>> Start Entries shown

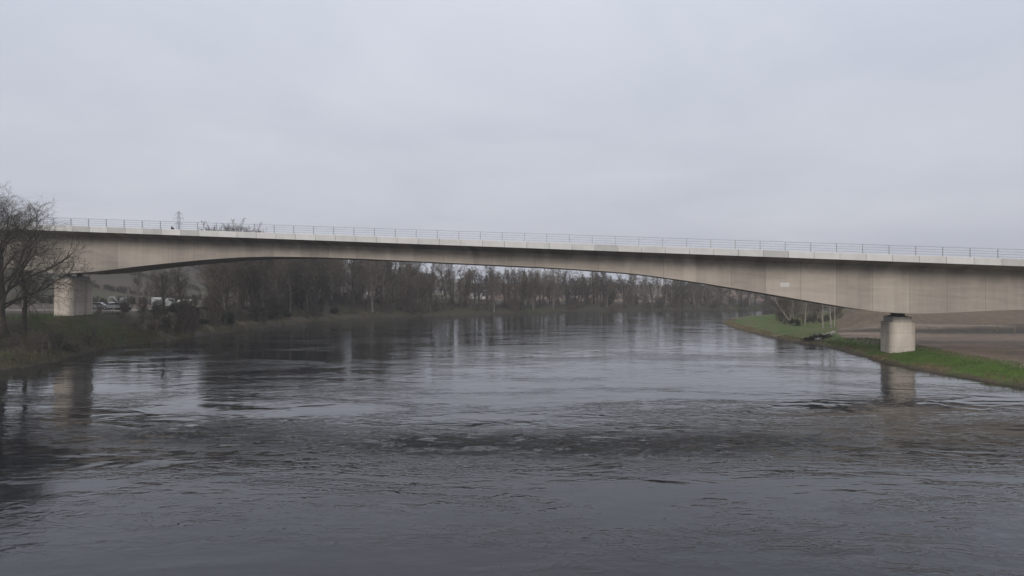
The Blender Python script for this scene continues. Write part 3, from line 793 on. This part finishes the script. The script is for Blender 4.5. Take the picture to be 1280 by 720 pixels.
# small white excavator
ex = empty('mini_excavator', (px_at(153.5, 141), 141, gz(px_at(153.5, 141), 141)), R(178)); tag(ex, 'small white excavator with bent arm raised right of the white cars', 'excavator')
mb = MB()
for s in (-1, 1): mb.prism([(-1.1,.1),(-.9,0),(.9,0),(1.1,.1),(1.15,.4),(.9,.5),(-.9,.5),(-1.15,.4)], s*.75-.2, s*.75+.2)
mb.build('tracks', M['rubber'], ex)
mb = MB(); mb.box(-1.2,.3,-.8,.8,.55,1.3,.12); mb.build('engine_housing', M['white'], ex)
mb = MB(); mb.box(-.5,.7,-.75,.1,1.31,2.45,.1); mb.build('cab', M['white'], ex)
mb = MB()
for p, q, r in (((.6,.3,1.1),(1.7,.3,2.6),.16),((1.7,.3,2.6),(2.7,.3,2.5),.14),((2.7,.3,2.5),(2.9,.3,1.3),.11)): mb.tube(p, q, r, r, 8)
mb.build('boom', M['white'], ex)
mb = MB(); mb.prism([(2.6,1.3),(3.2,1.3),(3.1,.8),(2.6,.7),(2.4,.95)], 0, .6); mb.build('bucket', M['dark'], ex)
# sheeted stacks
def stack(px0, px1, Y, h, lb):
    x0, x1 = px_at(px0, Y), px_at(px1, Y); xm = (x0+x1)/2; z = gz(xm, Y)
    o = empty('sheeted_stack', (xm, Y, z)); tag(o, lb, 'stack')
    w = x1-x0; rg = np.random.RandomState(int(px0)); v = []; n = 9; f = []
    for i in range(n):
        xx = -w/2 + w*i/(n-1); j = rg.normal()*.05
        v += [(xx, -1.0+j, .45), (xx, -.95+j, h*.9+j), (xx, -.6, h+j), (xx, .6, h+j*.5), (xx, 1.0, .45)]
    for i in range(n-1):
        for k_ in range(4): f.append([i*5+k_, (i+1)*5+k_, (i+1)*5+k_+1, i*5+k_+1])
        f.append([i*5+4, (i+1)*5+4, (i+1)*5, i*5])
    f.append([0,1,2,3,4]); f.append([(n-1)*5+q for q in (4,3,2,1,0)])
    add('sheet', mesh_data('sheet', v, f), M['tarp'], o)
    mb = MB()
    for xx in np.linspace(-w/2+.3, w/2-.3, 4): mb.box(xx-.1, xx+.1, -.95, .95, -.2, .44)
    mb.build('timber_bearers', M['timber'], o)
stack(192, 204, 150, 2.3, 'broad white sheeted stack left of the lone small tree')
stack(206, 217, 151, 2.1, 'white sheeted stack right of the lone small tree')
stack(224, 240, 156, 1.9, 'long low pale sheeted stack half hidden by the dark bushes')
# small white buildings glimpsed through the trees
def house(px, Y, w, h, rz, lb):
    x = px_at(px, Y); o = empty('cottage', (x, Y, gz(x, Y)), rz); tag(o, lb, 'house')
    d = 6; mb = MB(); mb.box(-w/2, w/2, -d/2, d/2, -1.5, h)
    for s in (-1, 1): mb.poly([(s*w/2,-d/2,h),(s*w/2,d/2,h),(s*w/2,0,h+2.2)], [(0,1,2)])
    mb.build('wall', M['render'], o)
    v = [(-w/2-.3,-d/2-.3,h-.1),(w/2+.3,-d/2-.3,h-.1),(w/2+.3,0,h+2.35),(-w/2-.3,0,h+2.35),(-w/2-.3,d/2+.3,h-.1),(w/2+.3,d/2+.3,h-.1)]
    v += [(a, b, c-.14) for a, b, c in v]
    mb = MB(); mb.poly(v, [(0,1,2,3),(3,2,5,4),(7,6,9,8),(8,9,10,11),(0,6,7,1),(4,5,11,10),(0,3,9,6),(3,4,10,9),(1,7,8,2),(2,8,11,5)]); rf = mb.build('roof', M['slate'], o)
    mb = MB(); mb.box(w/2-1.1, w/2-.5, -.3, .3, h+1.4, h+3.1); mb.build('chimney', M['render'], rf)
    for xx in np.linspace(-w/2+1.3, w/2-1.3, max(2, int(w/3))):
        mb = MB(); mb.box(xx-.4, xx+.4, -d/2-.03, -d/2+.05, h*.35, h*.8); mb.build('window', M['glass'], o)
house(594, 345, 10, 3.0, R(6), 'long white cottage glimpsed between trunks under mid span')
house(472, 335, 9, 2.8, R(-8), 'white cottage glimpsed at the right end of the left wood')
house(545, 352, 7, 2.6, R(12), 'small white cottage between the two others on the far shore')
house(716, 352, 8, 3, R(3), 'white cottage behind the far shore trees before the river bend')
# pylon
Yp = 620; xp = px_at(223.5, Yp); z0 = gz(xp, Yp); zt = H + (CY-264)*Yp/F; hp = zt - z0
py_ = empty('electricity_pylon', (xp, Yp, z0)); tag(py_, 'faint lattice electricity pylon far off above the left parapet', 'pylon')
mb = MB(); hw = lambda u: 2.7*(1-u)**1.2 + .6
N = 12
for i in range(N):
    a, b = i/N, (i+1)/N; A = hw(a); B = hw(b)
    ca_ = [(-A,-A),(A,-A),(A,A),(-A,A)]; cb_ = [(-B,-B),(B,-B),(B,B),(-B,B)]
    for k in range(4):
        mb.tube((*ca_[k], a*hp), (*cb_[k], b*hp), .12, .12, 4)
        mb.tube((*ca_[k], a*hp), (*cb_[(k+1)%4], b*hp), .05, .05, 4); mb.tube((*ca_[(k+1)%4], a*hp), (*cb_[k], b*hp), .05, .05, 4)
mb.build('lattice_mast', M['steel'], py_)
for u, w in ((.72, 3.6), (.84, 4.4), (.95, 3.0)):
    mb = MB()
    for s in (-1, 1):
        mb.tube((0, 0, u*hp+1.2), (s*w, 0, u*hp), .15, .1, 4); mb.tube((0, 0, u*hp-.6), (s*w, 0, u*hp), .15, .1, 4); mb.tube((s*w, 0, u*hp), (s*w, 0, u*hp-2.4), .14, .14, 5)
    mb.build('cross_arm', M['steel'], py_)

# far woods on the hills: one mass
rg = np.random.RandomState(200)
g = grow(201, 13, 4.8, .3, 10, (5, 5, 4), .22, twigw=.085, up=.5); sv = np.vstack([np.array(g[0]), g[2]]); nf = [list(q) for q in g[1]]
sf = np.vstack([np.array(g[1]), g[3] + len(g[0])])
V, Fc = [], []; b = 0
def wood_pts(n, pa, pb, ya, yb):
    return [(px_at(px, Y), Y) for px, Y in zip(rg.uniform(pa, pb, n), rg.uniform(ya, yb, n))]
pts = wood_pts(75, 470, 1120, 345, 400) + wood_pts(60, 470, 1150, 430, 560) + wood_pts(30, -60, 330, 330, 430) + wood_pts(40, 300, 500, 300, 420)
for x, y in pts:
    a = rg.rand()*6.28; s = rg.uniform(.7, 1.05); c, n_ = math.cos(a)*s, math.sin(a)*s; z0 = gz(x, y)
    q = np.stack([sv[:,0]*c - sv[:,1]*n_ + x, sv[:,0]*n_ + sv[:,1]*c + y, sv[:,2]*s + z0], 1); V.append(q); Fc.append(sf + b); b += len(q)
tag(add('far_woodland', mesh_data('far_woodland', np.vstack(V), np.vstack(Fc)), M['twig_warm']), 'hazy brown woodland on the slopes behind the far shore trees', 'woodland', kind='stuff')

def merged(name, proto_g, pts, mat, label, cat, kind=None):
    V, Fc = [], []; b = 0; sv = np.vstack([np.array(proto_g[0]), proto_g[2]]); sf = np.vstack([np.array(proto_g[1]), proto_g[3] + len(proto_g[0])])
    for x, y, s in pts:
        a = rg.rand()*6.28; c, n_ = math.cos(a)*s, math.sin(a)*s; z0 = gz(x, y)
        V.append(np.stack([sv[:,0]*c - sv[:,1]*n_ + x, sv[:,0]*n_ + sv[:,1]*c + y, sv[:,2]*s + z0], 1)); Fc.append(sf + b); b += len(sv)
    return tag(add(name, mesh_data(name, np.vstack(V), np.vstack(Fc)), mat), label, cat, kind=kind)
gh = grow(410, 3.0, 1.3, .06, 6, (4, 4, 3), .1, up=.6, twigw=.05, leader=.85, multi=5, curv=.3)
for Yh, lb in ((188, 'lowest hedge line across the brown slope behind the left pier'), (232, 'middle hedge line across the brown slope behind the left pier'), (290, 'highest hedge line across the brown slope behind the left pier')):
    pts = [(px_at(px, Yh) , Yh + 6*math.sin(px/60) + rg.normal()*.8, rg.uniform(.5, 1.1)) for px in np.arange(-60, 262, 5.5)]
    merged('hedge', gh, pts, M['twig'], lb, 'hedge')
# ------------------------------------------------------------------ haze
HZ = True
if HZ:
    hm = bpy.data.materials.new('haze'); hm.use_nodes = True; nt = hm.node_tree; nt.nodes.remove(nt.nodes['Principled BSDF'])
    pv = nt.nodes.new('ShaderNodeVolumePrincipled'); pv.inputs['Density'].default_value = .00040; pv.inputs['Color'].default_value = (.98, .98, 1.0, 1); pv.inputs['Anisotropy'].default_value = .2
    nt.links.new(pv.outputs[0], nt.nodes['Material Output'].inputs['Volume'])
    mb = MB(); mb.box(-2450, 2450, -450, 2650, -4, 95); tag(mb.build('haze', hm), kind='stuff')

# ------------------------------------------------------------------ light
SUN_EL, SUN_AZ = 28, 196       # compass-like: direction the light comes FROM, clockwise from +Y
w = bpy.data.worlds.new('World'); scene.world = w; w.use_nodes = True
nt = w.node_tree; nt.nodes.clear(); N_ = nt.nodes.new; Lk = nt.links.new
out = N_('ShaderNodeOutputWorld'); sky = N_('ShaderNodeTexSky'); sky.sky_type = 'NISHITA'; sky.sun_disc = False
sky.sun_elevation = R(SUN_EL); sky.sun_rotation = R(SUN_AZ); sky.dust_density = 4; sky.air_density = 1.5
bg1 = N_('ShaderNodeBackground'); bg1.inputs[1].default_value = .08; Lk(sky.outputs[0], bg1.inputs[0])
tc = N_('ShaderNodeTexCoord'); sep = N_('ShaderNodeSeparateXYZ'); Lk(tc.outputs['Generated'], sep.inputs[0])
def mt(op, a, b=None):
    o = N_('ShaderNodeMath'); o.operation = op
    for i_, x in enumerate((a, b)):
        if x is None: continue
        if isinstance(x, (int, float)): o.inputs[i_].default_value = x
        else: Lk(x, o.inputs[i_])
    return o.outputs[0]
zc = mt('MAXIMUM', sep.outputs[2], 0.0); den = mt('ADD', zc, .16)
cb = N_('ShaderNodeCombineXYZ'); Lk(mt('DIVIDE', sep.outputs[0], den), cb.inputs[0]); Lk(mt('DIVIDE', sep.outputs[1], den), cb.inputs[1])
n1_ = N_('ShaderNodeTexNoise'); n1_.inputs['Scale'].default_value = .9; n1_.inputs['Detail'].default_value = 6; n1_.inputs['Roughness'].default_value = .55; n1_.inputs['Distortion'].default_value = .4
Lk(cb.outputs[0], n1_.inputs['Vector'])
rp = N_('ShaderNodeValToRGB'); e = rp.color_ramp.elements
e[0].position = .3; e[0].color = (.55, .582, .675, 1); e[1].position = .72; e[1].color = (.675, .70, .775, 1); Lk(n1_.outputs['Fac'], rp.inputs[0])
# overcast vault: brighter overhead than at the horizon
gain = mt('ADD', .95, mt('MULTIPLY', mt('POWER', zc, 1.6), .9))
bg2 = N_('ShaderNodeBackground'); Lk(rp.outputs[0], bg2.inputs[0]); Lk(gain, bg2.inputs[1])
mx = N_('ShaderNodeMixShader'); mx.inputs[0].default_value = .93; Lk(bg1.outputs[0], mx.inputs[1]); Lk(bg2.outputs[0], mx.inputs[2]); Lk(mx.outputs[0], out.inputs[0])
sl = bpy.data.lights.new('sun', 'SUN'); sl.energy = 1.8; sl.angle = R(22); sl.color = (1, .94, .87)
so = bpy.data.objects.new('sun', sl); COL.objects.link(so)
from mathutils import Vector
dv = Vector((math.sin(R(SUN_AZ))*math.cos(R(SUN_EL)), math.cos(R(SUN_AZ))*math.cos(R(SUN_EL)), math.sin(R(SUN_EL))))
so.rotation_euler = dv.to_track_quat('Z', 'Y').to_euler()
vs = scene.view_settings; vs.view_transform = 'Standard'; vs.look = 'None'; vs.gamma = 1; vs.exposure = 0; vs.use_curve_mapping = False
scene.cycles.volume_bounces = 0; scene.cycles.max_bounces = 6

>> End Entries shown
>> Start Entries shown

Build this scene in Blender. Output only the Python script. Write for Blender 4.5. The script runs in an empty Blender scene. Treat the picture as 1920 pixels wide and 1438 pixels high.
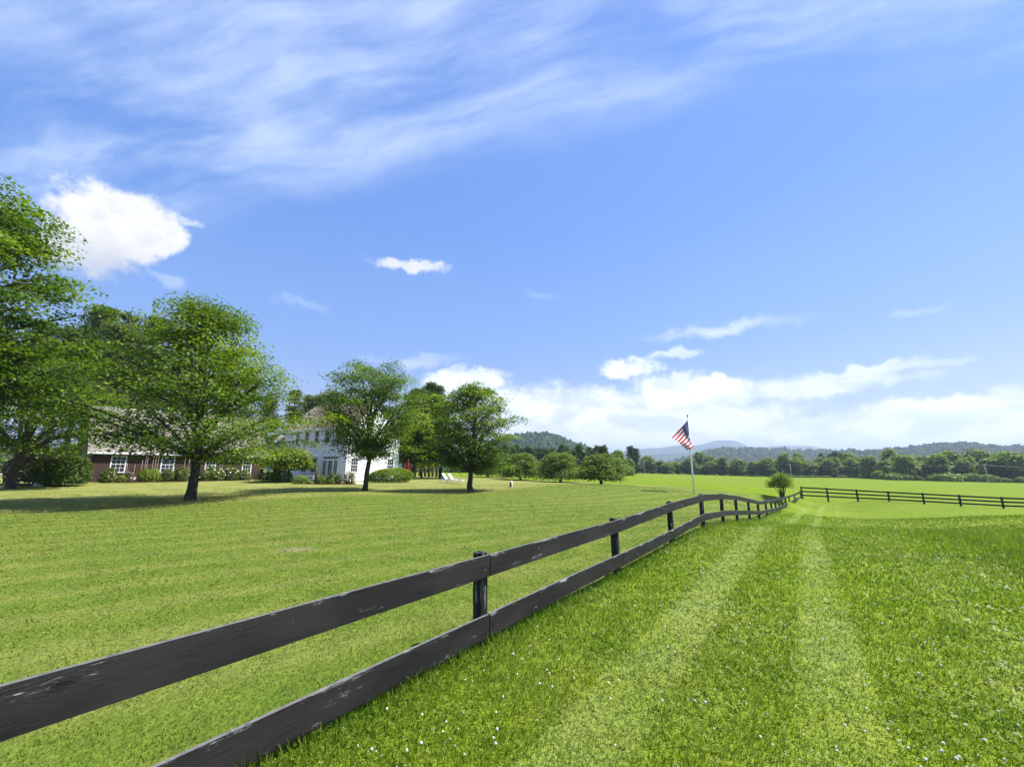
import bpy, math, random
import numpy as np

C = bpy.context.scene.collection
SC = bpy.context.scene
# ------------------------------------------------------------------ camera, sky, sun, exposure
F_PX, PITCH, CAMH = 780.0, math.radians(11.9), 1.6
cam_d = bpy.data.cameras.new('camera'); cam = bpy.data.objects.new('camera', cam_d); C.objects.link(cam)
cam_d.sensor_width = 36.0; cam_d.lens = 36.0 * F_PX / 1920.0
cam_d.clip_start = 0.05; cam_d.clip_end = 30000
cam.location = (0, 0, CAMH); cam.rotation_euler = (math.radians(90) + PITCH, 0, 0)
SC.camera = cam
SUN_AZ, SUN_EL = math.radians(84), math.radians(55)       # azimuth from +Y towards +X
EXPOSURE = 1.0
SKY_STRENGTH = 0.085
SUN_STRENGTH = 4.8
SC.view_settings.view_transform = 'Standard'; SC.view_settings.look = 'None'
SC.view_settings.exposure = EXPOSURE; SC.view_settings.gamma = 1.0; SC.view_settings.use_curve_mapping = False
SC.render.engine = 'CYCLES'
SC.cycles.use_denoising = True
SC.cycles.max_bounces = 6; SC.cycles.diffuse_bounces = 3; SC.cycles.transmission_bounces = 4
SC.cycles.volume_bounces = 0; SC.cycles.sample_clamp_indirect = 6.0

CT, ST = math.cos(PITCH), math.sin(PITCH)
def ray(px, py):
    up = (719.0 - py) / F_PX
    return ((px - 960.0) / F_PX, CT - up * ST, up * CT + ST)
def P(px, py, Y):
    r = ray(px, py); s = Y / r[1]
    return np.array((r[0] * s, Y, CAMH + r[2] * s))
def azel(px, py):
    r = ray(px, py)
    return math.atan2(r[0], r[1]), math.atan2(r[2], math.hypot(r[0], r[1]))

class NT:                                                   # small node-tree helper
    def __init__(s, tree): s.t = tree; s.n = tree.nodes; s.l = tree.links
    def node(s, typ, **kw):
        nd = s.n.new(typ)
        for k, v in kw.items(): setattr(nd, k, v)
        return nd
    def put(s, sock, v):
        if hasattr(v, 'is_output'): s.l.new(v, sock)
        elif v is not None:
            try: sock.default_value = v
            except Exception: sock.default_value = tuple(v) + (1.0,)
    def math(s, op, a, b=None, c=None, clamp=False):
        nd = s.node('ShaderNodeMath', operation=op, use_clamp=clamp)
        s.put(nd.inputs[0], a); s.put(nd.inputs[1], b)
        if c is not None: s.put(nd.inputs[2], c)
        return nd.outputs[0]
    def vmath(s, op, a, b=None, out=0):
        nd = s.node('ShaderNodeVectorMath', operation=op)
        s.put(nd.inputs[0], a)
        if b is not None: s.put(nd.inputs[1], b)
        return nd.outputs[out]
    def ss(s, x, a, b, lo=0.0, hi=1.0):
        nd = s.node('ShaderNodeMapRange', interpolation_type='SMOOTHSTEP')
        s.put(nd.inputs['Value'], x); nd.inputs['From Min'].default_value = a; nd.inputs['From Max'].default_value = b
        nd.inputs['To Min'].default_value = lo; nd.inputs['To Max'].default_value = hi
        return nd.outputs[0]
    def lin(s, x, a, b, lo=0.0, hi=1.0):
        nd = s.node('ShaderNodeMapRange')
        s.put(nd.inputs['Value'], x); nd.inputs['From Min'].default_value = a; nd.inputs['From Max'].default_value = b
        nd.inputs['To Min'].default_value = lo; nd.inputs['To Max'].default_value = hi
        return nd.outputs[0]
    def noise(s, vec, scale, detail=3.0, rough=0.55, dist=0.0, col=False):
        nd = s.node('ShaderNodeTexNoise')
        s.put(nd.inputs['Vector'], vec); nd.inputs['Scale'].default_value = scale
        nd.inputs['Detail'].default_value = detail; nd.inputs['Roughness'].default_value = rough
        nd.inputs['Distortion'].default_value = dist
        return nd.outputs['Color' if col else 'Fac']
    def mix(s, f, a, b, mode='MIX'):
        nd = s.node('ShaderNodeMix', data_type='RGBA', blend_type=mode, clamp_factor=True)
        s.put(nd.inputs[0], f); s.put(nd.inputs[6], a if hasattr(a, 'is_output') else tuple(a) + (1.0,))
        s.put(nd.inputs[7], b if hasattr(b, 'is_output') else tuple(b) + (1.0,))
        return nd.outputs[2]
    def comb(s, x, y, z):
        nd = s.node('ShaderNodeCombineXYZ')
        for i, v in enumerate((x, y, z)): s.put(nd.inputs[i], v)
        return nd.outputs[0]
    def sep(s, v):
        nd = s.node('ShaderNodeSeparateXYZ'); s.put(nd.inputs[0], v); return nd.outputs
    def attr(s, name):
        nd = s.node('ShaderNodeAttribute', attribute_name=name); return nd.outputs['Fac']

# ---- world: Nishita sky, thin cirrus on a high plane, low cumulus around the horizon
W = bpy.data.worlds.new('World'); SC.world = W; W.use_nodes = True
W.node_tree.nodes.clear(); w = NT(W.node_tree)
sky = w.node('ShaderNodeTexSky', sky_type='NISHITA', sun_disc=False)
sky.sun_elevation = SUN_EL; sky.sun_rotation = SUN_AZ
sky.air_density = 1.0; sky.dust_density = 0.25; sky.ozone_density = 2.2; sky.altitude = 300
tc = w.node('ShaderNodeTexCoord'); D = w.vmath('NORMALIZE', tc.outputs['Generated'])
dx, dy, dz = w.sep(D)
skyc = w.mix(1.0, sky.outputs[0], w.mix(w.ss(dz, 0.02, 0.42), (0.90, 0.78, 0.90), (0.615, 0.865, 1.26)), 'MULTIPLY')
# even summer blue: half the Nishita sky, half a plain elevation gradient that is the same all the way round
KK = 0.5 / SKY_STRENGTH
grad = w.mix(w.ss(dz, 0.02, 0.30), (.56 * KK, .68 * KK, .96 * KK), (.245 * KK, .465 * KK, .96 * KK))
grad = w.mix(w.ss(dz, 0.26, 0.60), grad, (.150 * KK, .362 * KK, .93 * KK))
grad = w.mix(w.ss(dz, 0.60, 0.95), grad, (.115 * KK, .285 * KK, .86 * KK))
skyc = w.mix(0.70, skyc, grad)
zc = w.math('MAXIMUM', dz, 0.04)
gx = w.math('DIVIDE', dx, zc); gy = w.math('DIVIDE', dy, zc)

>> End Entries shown

Exercise requirements → Look through the data above. Copy every line with the string "script" in it.

Exercise output →
The Blender Python script for this scene continues. Write part 3, from line 793 on. This part finishes the script. The script is for Blender 4.5. Take the picture to be 1280 by 720 pixels.
Build this scene in Blender. Output only the Python script. Write for Blender 4.5. The script runs in an empty Blender scene. Treat the picture as 1920 pixels wide and 1438 pixels high.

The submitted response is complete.